O México estava produzindo cerca de 168 mil barris/dia, contra apenas 86.000 dos EUA. O México já "flexibilizou o monopólio", como querem fazer agora no Brasil. Dos 19 subprodutos do petróleo, restam apenas oito sob controle do Estado, além de parcerias para as nova refinarias, já está em andamento.
Os EUA importam 73% da produção de petróleo mexicana e agora querem o controle da Pemex e das reservas, como já conseguiram na Argentina e brevemente na Venezuela. As reservas mexicanas aumentariam a autonomia energética dos EUA para 20 anos.
Portanto, a solidariedade ao México não é o governo FHC e o Congresso Nacional aceitarem as imposições de cotizar com esta "ajuda" e participarmos deste processo de comprometimento definitivo da soberania de um país, nem salvar os especuladores de Wall Street.
O Brasil precisa assumir suas responsabilidades no continente, rever e tencionar este processo de ajustamento neoliberal que fragiliza financeiramente o país frente ao capital especulativo internacional.
Nós devemos manter o controle do Estado sobre os setores estratégicos, particularmente o petróleo, e não encaminhar a quebra do monopólio público ou privatizar empresas estratégicas exatamente no momento de queda da Bolsa, instabilidade financeira e imensos riscos na economia internacional.
Paralelamente, temos que reverter estes déficits comerciais e racionalizar a abertura econômica utilizando todos os espaços que o Gatt permite. O país importou 100 mil carros nos dois últimos meses do ano, com o silêncio cúmplice das montadores, que são grandes importadoras.
O governo precisa ativar as câmaras setoriais, incluindo a adoção de cotas para importações, por sinal como a economia americana utiliza para as importações de automóveis, e iniciar processos de antidumping em várias áreas que os indícios são evidentes.
E o mais delicado e importante: a equipe econômica precisa rever o quanto antes esta irresponsável âncora cambial. A defasagem de 25% no câmbio já se apresentou no déficit comercial de US$ 1,5 bilhão no final do ano e os estímulos das ACC's mascaram os problemas, exigem juros elevados e não resolvem o crescimento das importações.
O país precisa migrar lenta e seguramente do câmbio fixo, promover a reforma fiscal e tributária e construir uma política de rendas negociada, acionando as câmaras setoriais para viabilizar uma estabilização monetária que não desestabilize a produção, incluindo um período mínimo de quarentena como o Chile já exigiu no passado.
O Brasil adiou o ajuste neoliberal, especialmente com o impeachment de Collor. Este tempo que conquistamos nos permite verificar os graves equívocos deste modelo. Nossas condições são mais favoráveis, pelas reservas cambiais ainda disponíveis, porque o déficit comercial ainda é pequeno, ou seja, porque o Plano Real está apenas no seu início.
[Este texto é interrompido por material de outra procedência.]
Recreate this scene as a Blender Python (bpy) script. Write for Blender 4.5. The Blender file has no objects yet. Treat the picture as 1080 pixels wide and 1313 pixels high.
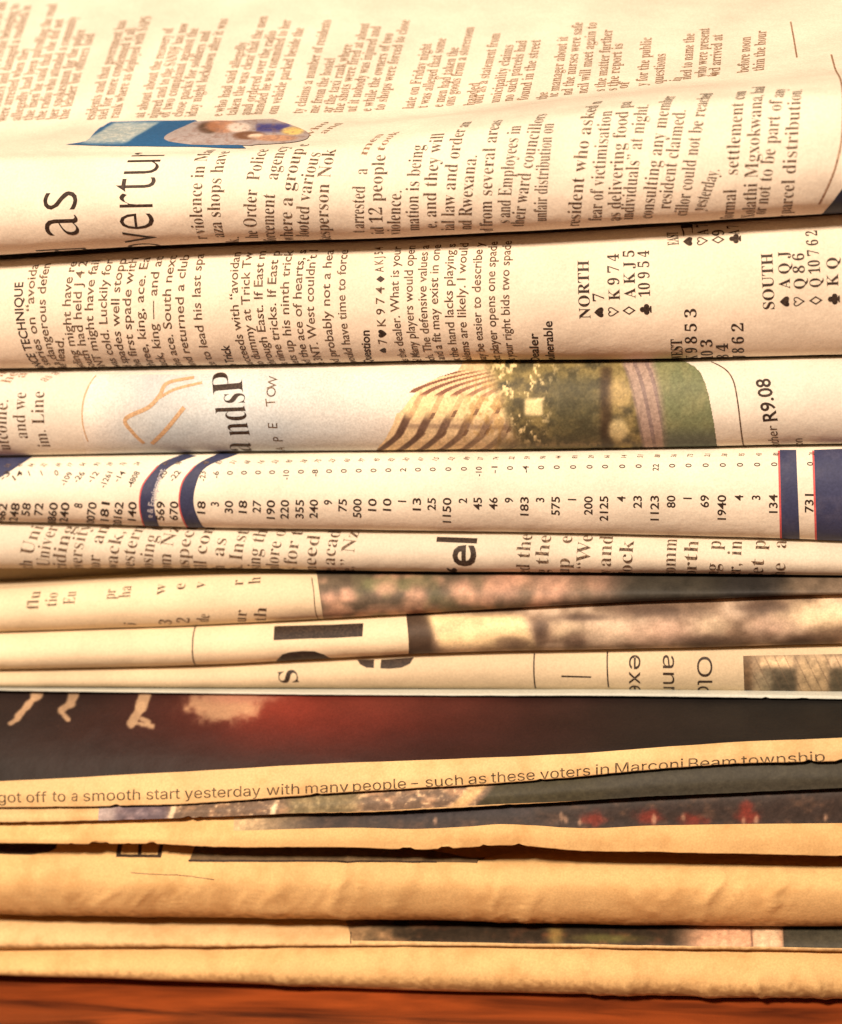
import bpy, math, random
import numpy as np
from mathutils import Matrix, Vector, Euler

random.seed(7)
rng = np.random.default_rng(7)
SC = bpy.context.scene
COL = SC.collection
MM = 0.001

# ------------------------------------------------------------------ camera
FPX, DIST, PITCH, YAW, ROLL = 2300.0, 0.320, math.radians(18), math.radians(11.5), 0.0887
fwd = Vector((-math.sin(YAW) * math.cos(PITCH), math.cos(YAW) * math.cos(PITCH), -math.sin(PITCH)))
right = fwd.cross(Vector((0, 0, 1))).normalized()
up = right.cross(fwd).normalized()
# roll: the phone was held a few degrees off level
cr, sr = math.cos(ROLL), math.sin(ROLL)
right, up = right * cr - up * sr, up * cr + right * sr


def _ray(px, py):
    return fwd + right * ((px - 540) / FPX) - up * ((py - 656.5) / FPX)


def _hit(o, px, py, Y):
    d = _ray(px, py)
    return o + d * ((Y - o.y) / d.y)


CAM = -fwd * DIST
CAM.z -= _hit(CAM, 540, 1271, -0.0145).z          # the table top is z = 0


def at(px, py, Ymm):
    """world point, Ymm millimetres behind the front of the stack, seen at a pixel of the photo"""
    return _hit(CAM, px, py, Ymm * MM)


cam = bpy.data.cameras.new('camera')
camo = bpy.data.objects.new('camera', cam)
COL.objects.link(camo)
camo.matrix_world = Matrix((( right.x, up.x, -fwd.x, CAM.x), (right.y, up.y, -fwd.y, CAM.y),
                            (right.z, up.z, -fwd.z, CAM.z), (0, 0, 0, 1)))
cam.sensor_fit = 'VERTICAL'
cam.sensor_height = 24
cam.lens = 24 * FPX / 1313
cam.clip_start = 0.01
cam.clip_end = 20
cam.dof.use_dof = True
cam.dof.focus_distance = 0.313
cam.dof.aperture_fstop = 8.8
SC.camera = camo

# ------------------------------------------------------------------ light
W = bpy.data.worlds.new('World')
SC.world = W
W.use_nodes = True
W.node_tree.nodes['Background'].inputs[0].default_value = (1.0, 0.62, 0.34, 1)
W.node_tree.nodes['Background'].inputs[1].default_value = 0.12


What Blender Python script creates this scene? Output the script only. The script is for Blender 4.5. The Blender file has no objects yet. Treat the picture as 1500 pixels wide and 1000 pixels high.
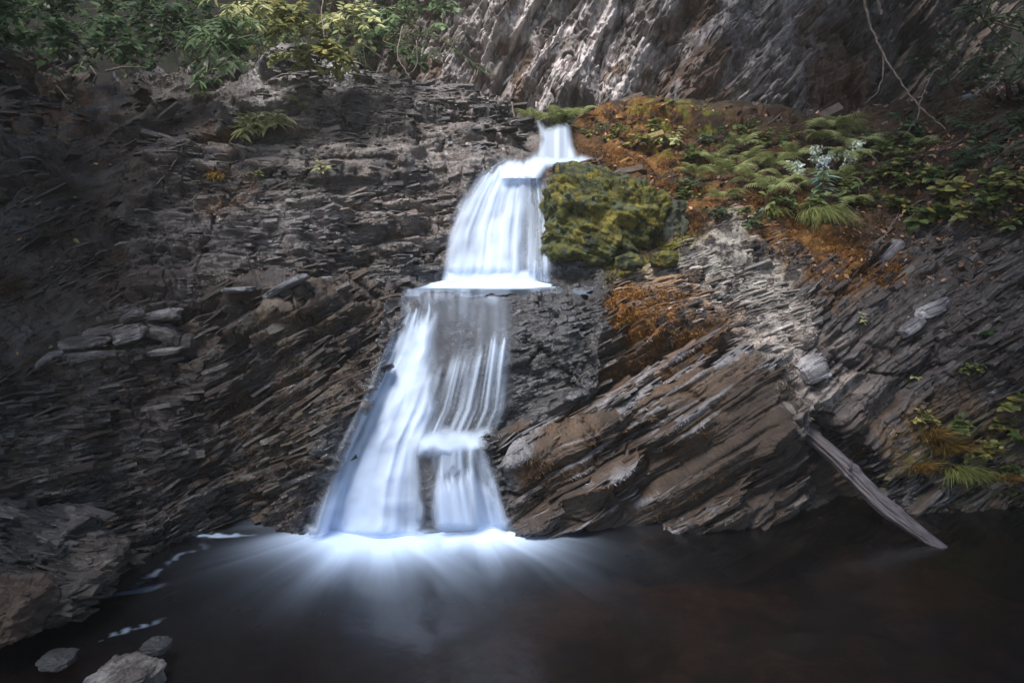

A reforma da Constituição será um momento particularmente decisivo em nossa trajetória. A agenda das reformas apresentada pelo governo está essencialmente subordinada a esta lógica marcada pela marcha da insensatez neoliberal.
A grande ajuda que o Brasil deve dar ao México e a todo o continente é mostrar um novo caminho em direção a um projeto nacional de desenvolvimento que permita reconstituir os verdadeiros laços de solidariedade na América Latina.